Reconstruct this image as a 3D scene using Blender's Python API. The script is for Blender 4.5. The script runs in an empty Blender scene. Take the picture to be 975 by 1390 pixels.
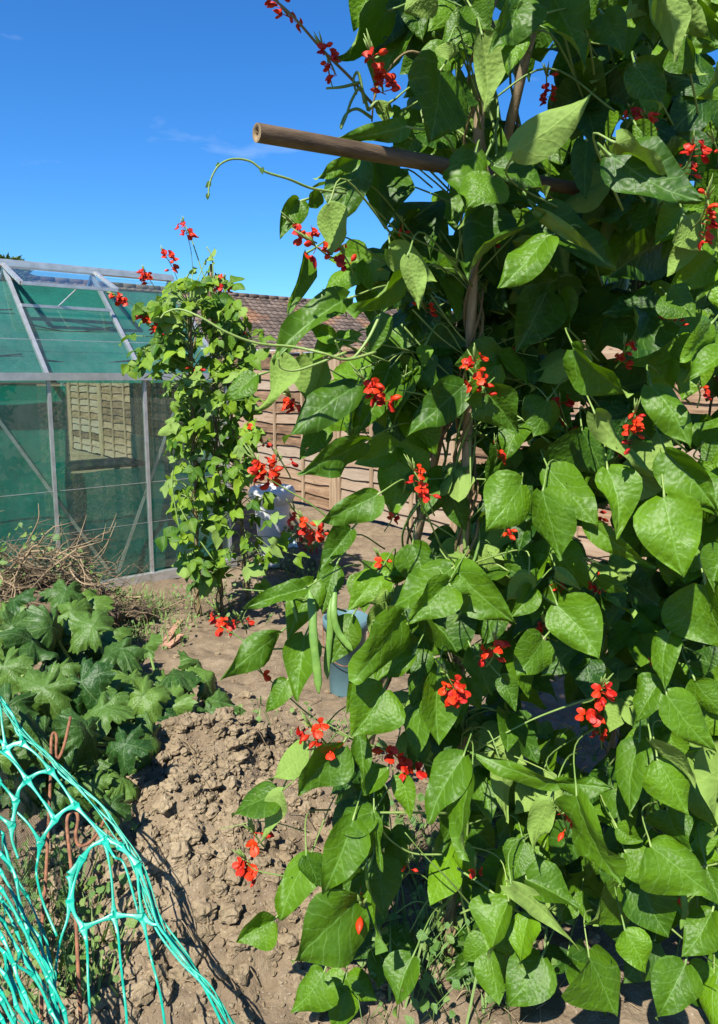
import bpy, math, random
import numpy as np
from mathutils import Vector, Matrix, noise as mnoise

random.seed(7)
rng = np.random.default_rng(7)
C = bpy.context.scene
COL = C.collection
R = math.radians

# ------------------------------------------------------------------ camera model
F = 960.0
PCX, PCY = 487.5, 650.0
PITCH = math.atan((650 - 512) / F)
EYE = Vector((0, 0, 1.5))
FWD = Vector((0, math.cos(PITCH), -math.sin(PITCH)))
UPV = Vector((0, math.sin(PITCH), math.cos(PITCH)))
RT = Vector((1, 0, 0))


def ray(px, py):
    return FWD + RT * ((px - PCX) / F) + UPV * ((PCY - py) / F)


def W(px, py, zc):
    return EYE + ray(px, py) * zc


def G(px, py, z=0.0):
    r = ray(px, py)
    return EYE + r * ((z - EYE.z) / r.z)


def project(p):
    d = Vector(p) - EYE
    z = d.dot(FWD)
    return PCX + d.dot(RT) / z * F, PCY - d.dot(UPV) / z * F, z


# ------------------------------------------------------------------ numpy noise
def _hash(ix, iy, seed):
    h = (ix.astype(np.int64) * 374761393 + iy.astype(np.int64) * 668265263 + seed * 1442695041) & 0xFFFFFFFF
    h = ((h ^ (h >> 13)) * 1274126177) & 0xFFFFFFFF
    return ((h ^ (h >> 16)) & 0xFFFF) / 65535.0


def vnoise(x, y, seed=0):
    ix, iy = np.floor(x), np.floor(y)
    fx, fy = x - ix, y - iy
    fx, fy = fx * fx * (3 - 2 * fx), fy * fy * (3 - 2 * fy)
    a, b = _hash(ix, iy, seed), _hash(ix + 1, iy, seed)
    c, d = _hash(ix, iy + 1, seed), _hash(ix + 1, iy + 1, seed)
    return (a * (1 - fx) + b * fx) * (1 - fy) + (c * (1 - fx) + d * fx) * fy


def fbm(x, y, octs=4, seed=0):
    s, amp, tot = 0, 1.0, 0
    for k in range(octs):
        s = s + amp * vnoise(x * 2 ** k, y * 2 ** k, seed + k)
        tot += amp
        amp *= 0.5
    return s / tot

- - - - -

Job: Return the material line for line, from its beginning to the line that contains "R = math.radians", with the pictures left out.

Solution to the problem:
Reconstruct this image as a 3D scene using Blender's Python API. The script is for Blender 4.5. The script runs in an empty Blender scene. Take the picture to be 975 by 1390 pixels.
import bpy, math, random
import numpy as np
from mathutils import Vector, Matrix, noise as mnoise

random.seed(7)
rng = np.random.default_rng(7)
C = bpy.context.scene
COL = C.collection
R = math.radians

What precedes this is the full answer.